François Xavier Tourte (1747 – 25 April 1835) was a French bow maker who made a number of significant contributions to the development of the bow of stringed instruments, and is considered to be the most important figure in the development of the modern bow. Because of this, he has often been called the Stradivari of the bow.


Tourte spent 8 years as a watchmaker's apprentice before finally becoming an apprentice to his luthier father, Nicolas Pierre Tourte père (c.1700 - 1764). After his father's death, Tourte, in collaboration with the violin virtuoso G. B. Viotti, made important changes in the form of the bow in the Classical period between 1785 and 1790. They lengthened them slightly, to 74 – 75 centimetres, and used more wood in the tip and a heavier nut.

Tourte's bows are made from pernambuco wood, the most usual form of wood used on professional bows today, bent by being exposed to heat.

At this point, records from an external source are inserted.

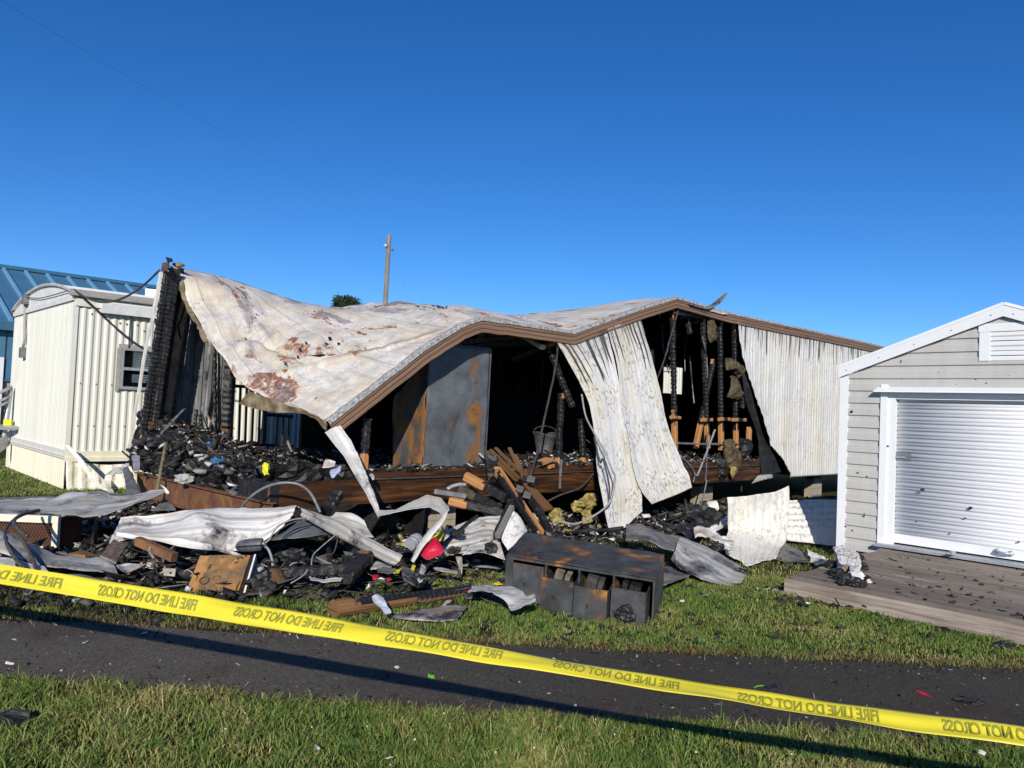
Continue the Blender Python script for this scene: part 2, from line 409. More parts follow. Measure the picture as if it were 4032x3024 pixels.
MAT['rustbox'] = _rustbox()
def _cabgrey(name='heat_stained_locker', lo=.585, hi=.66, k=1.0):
    q = Mt(name, 0.5, 0.4); v = q.obj
    n = q.noise(q.map(v, (1, 1, .8)), 2.6, 6, .62, .5); n2 = q.noise(v, 9, 5, .7)
    c = q.ramp(n, [(.30, (.045, .043, .050)), (.45, (.092, .102, .113)), (.62, (.135, .15, .16))])
    r = q.math('ADD', q.noise(q.map(v, (1.3, 1.3, .7), (2.2, 0, .6)), 1.9, 5, .6), q.math('MULTIPLY', q.math('SUBTRACT', n2, .5), .16))
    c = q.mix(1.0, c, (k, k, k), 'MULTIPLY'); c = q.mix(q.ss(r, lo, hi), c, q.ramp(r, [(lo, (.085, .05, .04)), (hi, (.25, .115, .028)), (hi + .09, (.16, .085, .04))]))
    c = q.mix(q.ss(n2, .64, .72), c, (.05, .048, .045)); q.color(c); q.bump(n2, .12, .004); return q.m
MAT['locker'] = _cabgrey()
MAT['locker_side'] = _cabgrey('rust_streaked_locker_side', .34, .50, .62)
MAT['locker_rust'] = simple('rusted_locker_side', (.026, .025, .024), (.30, .14, .03), 5, .75, bump=.2)
def _filecab():
    q = Mt('burnt_file_cabinet', 0.55, 0.4); v = q.obj
    n = q.noise(v, 5, 6, .65, .5); n2 = q.noise(v, 16, 5, .7)
    c = q.ramp(n, [(.3, (.018, .018, .02)), (.5, (.05, .052, .054)), (.7, (.085, .09, .092))])
    r = q.math('ADD', q.noise(q.map(v, (1, 1, 1), (3.1, 1.2, 0)), 2.6, 5, .6), q.math('MULTIPLY', q.math('SUBTRACT', n2, .5), .2))
    c = q.mix(q.ss(r, .48, .60), c, q.ramp(r, [(.50, (.07, .038, .027)), (.58, (.15, .075, .035)), (.66, (.36, .17, .04))])); q.color(c); q.bump(n2, .15, .003); return q.m
MAT['filecab'] = _filecab()
MAT['filecab_in'] = simple('file_cabinet_inside', (.10, .08, .06), (.25, .22, .17), 14, .7)
def _oldwall():
    q = Mt('sooty_inner_siding', 0.5, 0.4); v = q.uv
    st = q.noise(q.map(v, (7, .4, 1)), 1, 5, .65); low = q.noise(q.map(v, (1.5, .8, 1), (4, 4, 0)), 1.6, 5, .65)
    c = q.ramp(st, [(.3, (.055, .058, .062)), (.5, (.18, .185, .19)), (.7, (.30, .305, .31))])
    c = q.mix(q.ss(low, .52, .66), c, (.02, .019, .018)); q.color(c); q.bump(st, .3, .006); return q.m
MAT['oldwall'] = _oldwall()
def _cream(name, c1, c2, c3):
    q = Mt(name, .45, .4); uv = q.uv; st = q.noise(q.map(q.obj, (3, 3, .12)), 2, 5, .6); low = q.noise(q.obj, 1.2, 4); fine = q.noise(q.obj, 26, 4)
    c = q.ramp(st, [(.32, c2), (.6, c1)]); c = q.mix(q.math('MULTIPLY', q.ss(low, .55, .7), .4), c, c3)
    c = q.mix(q.math('MULTIPLY', q.ss(fine, .66, .74), .3), c, (.35, .31, .25)); q.color(c); return q.m
MAT['cream'] = _cream('cream_siding', (.73, .73, .66), (.63, .62, .53), (.58, .53, .48))
MAT['cream_skirt'] = _cream('cream_skirting', (.80, .75, .60), (.70, .64, .48), (.62, .54, .38))
MAT['cream_trim'] = _cream('cream_trim', (.74, .72, .66), (.62, .60, .55), (.5, .47, .42))
MAT['roofwhite'] = simple('white_roof_cap', (.60, .60, .58), (.80, .80, .79), 8, .5)
MAT['oldtimber'] = simple('grey_roof_edge', (.24, .23, .21), (.42, .41, .38), 14, .8, sc=(1, 1, 6))
def _shedsiding():
    q = Mt('taupe_shed_siding', .5, .35); fine = q.noise(q.obj, 300, 2); low = q.noise(q.map(q.obj, (4, 4, 1)), 2, 4)
    c = q.ramp(low, [(.35, (.455, .445, .42)), (.65, (.50, .49, .465))])
    c = q.mix(q.math('MULTIPLY', q.ss(fine, .6, .7), .12), c, (.34, .33, .31))
    c = q.mix(q.ss(q.noise(q.obj, 15, 2), .735, .75), c, (.05, .05, .05)); q.color(c); return q.m
MAT['shed'] = _shedsiding()
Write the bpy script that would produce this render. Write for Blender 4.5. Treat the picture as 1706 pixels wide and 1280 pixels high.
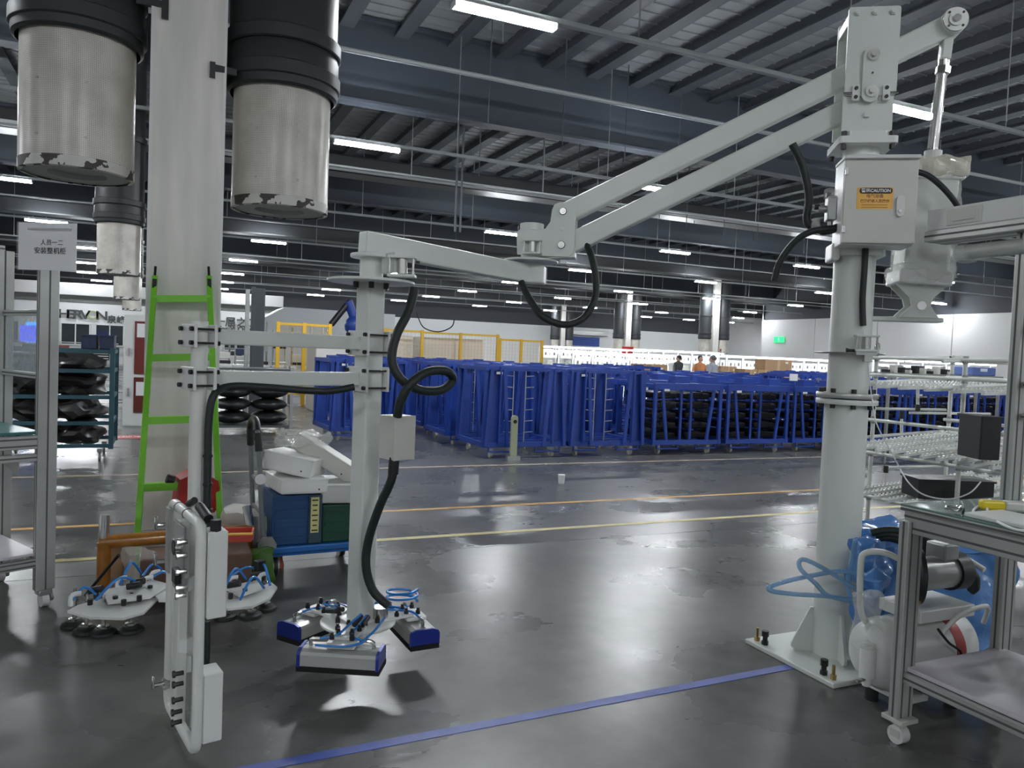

Tourte's bows tended to be heavier than previous models, with more wood at the tip of the bow counterbalanced by a heavier frog (the device connecting the hair to the stick at the end nearest the player's hand).

They generally have a usable hair-length of around 65 cm, and the balance point is 19 cm from the frog. The bows were elegantly fluted through half, or sometimes the whole, of their length. The curve in the wood was created by heating the wood thoroughly and then bending it. Before Tourte, bows had been cut to the desired bend. The final important change credited to Tourte is the screw in the nut to moderate the tension in the hair. This propelling and withdrawing screw is found on virtually all modern violin bows. He is also credited with the invention of the spreader block, which fixes the hair of the bow in a flat ribbon, and so prevents tangling.

At the height of his career, a single Tourte bow fetched 15 Louis d'Or. Tourte destroyed any bow that was not entirely faultless before it left his workshop. He never varnished his bows but only rubbed them with pumice powder and oil. The Tourte pattern was followed by Dominique Peccatte, Jacob Eury, Nicolas Maire, François Lupot, Nicolas Maline, Joseph Henry and Jean Pierre Marie Persois.